How to tell if your child gets it
Your kindergartner understands teen numbers when they can:
- Build any teen number using a ten frame and extras without counting from 1
- Say "fourteen is ten and four more" (or similar phrasing) without prompting
- Look at a full ten frame plus some extras and name the number without counting every object
- Start to see the pattern: the "1" in front always means one ten
Red flags — signs they need more practice:
- They count every object from 1 every time, even with the ten frame full. They are not yet seeing ten as a group.
- They confuse 14 and 41 (or similar reversals).
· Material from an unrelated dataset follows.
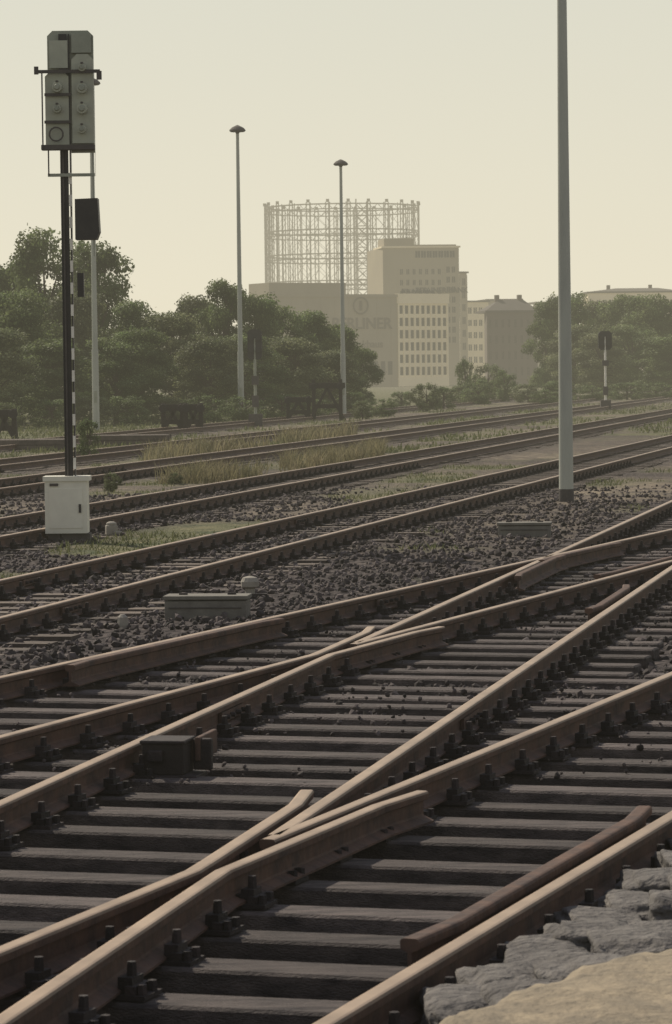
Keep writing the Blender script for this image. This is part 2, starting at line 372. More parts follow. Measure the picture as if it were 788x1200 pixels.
# ---------------- trees ----------------
m_bark=mat("bark",(.09,.07,.055),(.05,.04,.035),6,.9,.4)
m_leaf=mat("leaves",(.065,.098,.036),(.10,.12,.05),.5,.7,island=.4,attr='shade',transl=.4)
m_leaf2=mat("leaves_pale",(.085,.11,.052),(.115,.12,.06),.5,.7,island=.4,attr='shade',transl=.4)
def tree_mesh(seed,Ht=10.,R=3.4,ncl=60,nleaf=15000,ls=.16,low=.1,leafm=None,big=1.,sq=.65):
    r=np.random.default_rng(seed); mb=MB()
    mb.cyl((0,0,-.3),(.1*R/3.4,.05,Ht*.45),.065*R,.04*R,m_bark,8); mb.cyl((.1*R/3.4,.05,Ht*.45),(0,.1*R/3.4,Ht*.8),.04*R,.012*R,m_bark,6)
    C=[]
    lob=r.uniform(.72,1.15,8)
    while len(C)<ncl:
        t=r.uniform(low,1)**.9; ang=r.uniform(0,2*np.pi); env=math.sin(math.pi*min(1,(t*.82+.12)))**.5*lob[int(ang/2/np.pi*8)%8]
        rad=(R*.86)*env*math.sqrt(r.uniform(.15,1)); C.append((rad*math.cos(ang),rad*math.sin(ang),Ht*t*.93,r.uniform(.45,1.2)*R/3.4*big))
    C=np.array(C)
    for c in C[::3]:
        z0=max(Ht*.15,c[2]*.6); mb.cyl((0,0,z0),(c[0]*.5,c[1]*.5,(z0+c[2])/2+.1),.024*R,.015*R,m_bark,5,False); mb.cyl((c[0]*.5,c[1]*.5,(z0+c[2])/2+.1),(c[0],c[1],c[2]),.015*R,.005*R,m_bark,5,False)
    pr=C[:,3]**2; pr/=pr.sum()
    ci=r.choice(ncl,nleaf,p=pr); d=r.normal(size=(nleaf,3)); d/=np.linalg.norm(d,axis=1)[:,None]
    rad=C[ci,3]*(r.uniform(.2,1.0,nleaf)**.5+r.normal(size=nleaf)*.15); p=C[ci,:3]+d*rad[:,None]*np.array([1,1,sq])
    nrm=d+np.array([0,0,.3])+r.normal(size=d.shape)*.7; nrm/=np.linalg.norm(nrm,axis=1)[:,None]
    up=r.normal(size=d.shape); u=np.cross(nrm,up); u/=np.linalg.norm(u,axis=1)[:,None]; w=np.cross(nrm,u)
    s_=ls*r.uniform(.6,1.3,nleaf)[:,None]
    V=np.stack([p-u*s_*.5,p+w*s_*.36,p+u*s_*.5,p-w*s_*.36],1).reshape(-1,3)
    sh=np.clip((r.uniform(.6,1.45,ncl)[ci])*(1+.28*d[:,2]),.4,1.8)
    Vt=np.array(mb.v)
    q=[f for f in mb.f if len(f)==4]
    F_=np.vstack([np.array(q),np.arange(nleaf*4).reshape(-1,4)+len(Vt)])
    mi=np.concatenate([np.zeros(len(q)),np.ones(nleaf)])
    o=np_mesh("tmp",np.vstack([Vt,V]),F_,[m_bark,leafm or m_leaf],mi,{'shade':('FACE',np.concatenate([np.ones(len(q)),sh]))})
    me=o.data; bpy.data.objects.remove(o); return me
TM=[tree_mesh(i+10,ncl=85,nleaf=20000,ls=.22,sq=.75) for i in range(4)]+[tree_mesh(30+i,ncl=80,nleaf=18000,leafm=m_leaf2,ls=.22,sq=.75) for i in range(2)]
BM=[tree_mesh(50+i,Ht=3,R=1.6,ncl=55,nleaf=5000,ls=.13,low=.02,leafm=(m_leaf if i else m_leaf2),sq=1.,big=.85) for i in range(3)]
def tree(px,topy,wpx,Y,k,name="tree",base=-.2):
    me=(TM+BM)[k]; b=(k>=6); top=PX(px,topy,Y); hgt_=top.z-base; w=wpx/F*Y
    o=bpy.data.objects.new(name,me); o.location=(top.x,Y,base)
    sx=w/(3.4 if b else 6.6); o.scale=(sx,sx,hgt_/(3.2 if b else 9.9)); o.rotation_euler[2]=random.uniform(0,6.28); S.collection.objects.link(o); return o
for a in [(50,268,125,176,0),(112,280,115,172,1),(10,302,100,180,2),(22,338,110,155,3),(88,340,110,164,4),(-45,320,120,165,1),
          (155,350,95,166,3),(205,366,100,164,5),(165,380,100,156,2),(228,345,80,185,4),(262,325,85,178,1),(298,340,85,182,2),(330,358,85,186,0),(362,362,80,190,3),
          (395,378,75,195,1),(424,405,60,200,2),(285,390,100,166,3),(345,395,100,172,5),(245,395,100,160,4),(135,395,100,154,0),(60,395,120,150,1),(-5,385,110,146,5),(385,410,90,178,4),
          (640,352,55,300,1),(665,340,75,300,2),(700,352,75,310,4),(722,345,75,305,0),(760,343,85,300,3),(800,345,90,300,1),(672,380,80,285,5),(740,380,90,290,0),(783,390,90,285,2),(705,390,80,280,5)]:
    tree(*a)
for a in [(545,418,30,250,7),(572,424,56,270,6),(592,430,40,250,8),(556,436,30,240,8),(500,447,48,190,6),(520,452,44,205,7),(560,442,54,230,8),(103,488,36,88,7),(448,466,44,170,8),(425,468,34,160,6),(470,458,44,215,7),(620,448,54,240,6),(655,445,60,240,7),(540,450,54,235,6),
          (10,462,60,146,8),(150,462,70,150,7),(240,460,70,152,8),(330,460,70,164,7),(5,470,50,140,6),(770,447,70,260,8),(60,466,70,146,7),(195,464,78,154,6),(285,462,70,156,8),(365,462,60,168,8),(410,456,50,180,7),(735,447,60,255,7),(105,462,70,148,6),(130,552,28,62,6),(205,553,22,66,6),(695,450,60,250,8),(640,455,50,220,8)]:
    tree(*a,name="bush")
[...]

This is normal at this age but signals they need more "ten and ones" language practice, not written numeral practice.
- They cannot count out exactly 10 objects reliably. Go back to Stage 1 — they need more experience with ten as a quantity before decomposing teens.
- They can recite "thirteen is ten and three" but cannot build it with objects. The verbal pattern is memorized but not understood. More hands-on building is needed.
What comes next
Once your child truly understands teen numbers as "ten and some more," they are ready for:
- Comparing teen numbers — Which is more, 14 or 17? They can reason about it: both have one ten, but 17 has more ones.
- Adding within 20 — Problems like 10 + 6 become obvious when they know that ten and six more is sixteen.
- Formal place value in first grade — Tens and ones columns, two-digit numbers, and eventually regrouping all build on this kindergarten foundation.
The jump from "I can count to 19" to "I understand what 19 means" is one of the most important conceptual leaps in early math. Give it the time it deserves. A few weeks of ten frames and bundle sticks now will pay off for years.